[Scripts that build scenes]
.....

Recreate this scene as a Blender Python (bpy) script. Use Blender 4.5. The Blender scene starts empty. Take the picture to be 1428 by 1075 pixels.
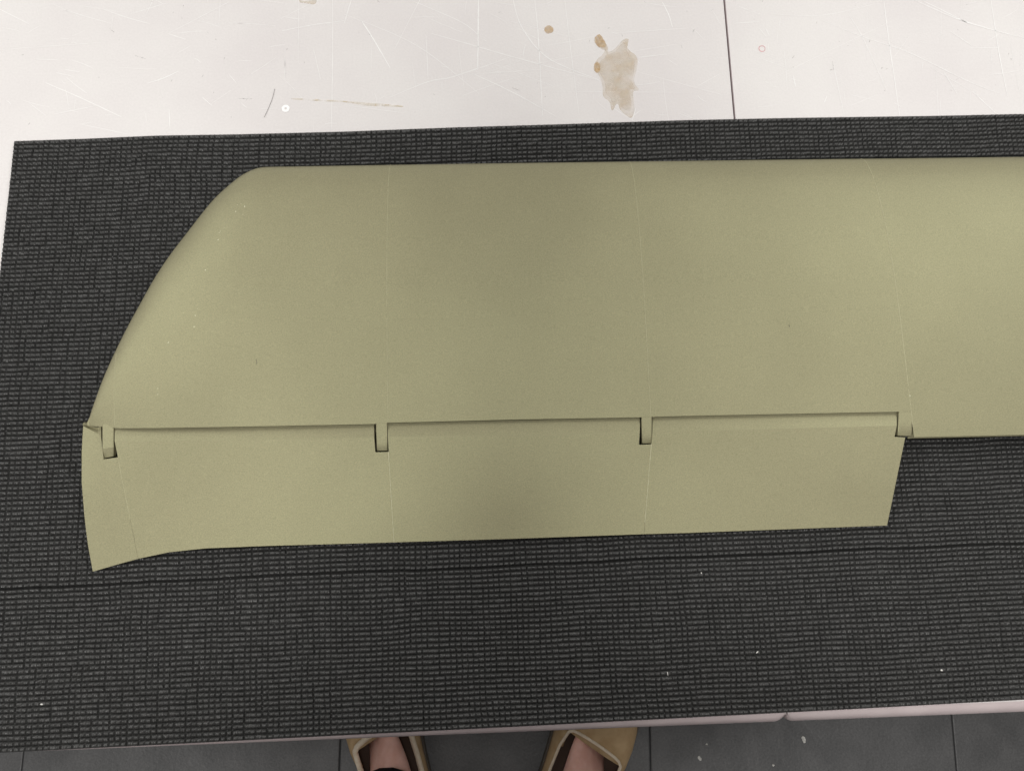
import bpy, bmesh, math, random
import numpy as np
from mathutils import Vector, Matrix

S = bpy.context.scene
C = S.collection
rad = math.radians

# ------------------------------------------------------------------ camera
CAM_H = 0.785                      # lens height above the table top (table top is z = 0)
FPX = 1100.0                       # focal length in pixels of a 1428 pixel wide picture
pp, rr, qq = rad(10.195), rad(-2.12), rad(-1.8885)
ROT = (Matrix.Rotation(pp, 3, 'X') @ Matrix.Rotation(qq, 3, 'Y') @ Matrix.Rotation(rr, 3, 'Z'))
cd = bpy.data.cameras.new('camera')
cam = bpy.data.objects.new('camera', cd); C.objects.link(cam)
cam.matrix_world = Matrix.Translation((0, 0, CAM_H)) @ ROT.to_4x4()
cd.sensor_fit = 'HORIZONTAL'; cd.sensor_width = 36.0; cd.lens = 36.0 * FPX / 1428.0
cd.clip_start = 0.02; cd.clip_end = 50
S.camera = cam

# ------------------------------------------------------------------ room light
w = bpy.data.worlds.new("World"); S.world = w; w.use_nodes = True
bg = w.node_tree.nodes['Background']
bg.inputs[0].default_value = (1.0, 0.975, 0.95, 1); bg.inputs[1].default_value = 0.20

def area(name, loc, target, sx, sy, power, col):
    l = bpy.data.lights.new(name, 'AREA'); l.shape = 'RECTANGLE'; l.size = sx; l.size_y = sy
    l.energy = power; l.color = col
    o = bpy.data.objects.new(name, l); C.objects.link(o); o.location = loc
    d = Vector(target) - Vector(loc); o.rotation_euler = d.to_track_quat('-Z', 'Y').to_euler()
    return o
area('ceiling_lamp', (1.70, 1.20, 1.75), (1.70, 1.20, 0), 1.2, 2.2, 41, (1.0, 0.985, 0.95))
area('ceiling_lamp', (-1.70, 1.10, 1.75), (-1.70, 1.10, 0), 1.2, 2.2, 38, (1.0, 0.985, 0.95))
area('ceiling_lamp', (-0.11, -0.77, 1.75), (-0.11, -0.77, 0), 0.32, 0.32, 19, (1.0, 0.98, 0.945))
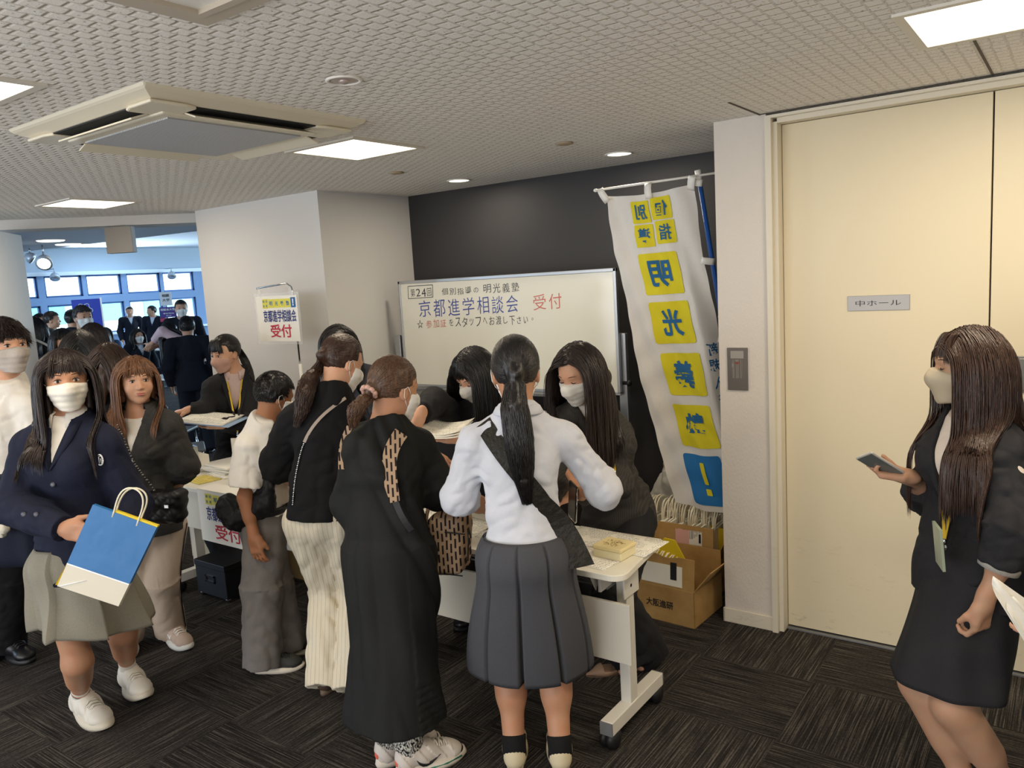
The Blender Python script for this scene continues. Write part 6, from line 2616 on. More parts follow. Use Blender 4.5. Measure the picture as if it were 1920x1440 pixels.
slab(ctr - en * .001, ctr + ex * .008 - en * .001, ctr + ex * .006 + (m1 - q_[0]) * .05 - en * .001, ctr + ex * .001 + (m1 - q_[0]) * .05 - en * .001, .001).build('exclamation_mark', mat('mark_pale', '#dfe08a', .6), t0)
ha, hb = q_[0] + (q_[1] - q_[0]) * .33, q_[0] + (q_[1] - q_[0]) * .71
hd = MB()
for k_ in (0, 1):
    up_ = unit((q_[0] - q_[3]) * .55 + np.array([0, 0, 1.]) * .35 + ex * .12)
    pts = []
    for i in range(19):
        a = pi * i / 18
        pts.append((ha + hb) / 2 - (hb - ha) / 2 * cos(a) * (1 + .25 * sin(a)) + up_ * .11 * sin(a) ** .7 + en * (.016 * k_) + ex * (.01 * k_ * sin(a)))
    pts = [pts[0] - up_ * .02] + pts + [pts[-1] - up_ * .02]
    hd.tube(pts, .0032, 8)
hd.build('handle', M_HANDLE, t0)
# backpack and plush charm at her right hip
t0 = thing('plush_charm', 'white plush charm hanging at the left edge beside the blazer sleeve', 'charm', J(5, 975, 3.15))
v_ = Vol(.005)
for c, r_ in (((0, 0, 0), .026), ((.028, -.01, -.03), .022), ((-.02, 0, -.035), .022), ((.03, 0, .02), .016), ((0, -.01, -.055), .018)):
    v_.ell(c, (r_, r_, r_), k=.012)
v_.disp(lambda P: .003 * vnoise(P * 160))
link('body', v_.mesh(), cloth('plush', '#d9d3c2', .95, .5, .1), t0)
MB().tube([(0, 0, .02), (-.01, .02, .09), (-.03, .06, .12)], .003, 6).build('cord', M_BLACK, t0)
t0 = thing('backpack', 'dark navy backpack behind the person in the navy blazer', 'backpack', J(38, 975, 3.27))
v_ = Vol(.01)
v_.box((0, 0, 0), (.13, .08, .20), np.stack([right_px, _fh, [0, 0, 1]], 1), rr=.06)
v_.disp(lambda P: .006 * vnoise(P * 18))
link('bag', v_.mesh(), cloth('backpack_navy', '#161b2c', .8, .3, .2), t0)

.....

__AIM OF THE TASK__
How many of the lines above include the string "from"? Reply with the number by itself.

__FINAL RESULT__
2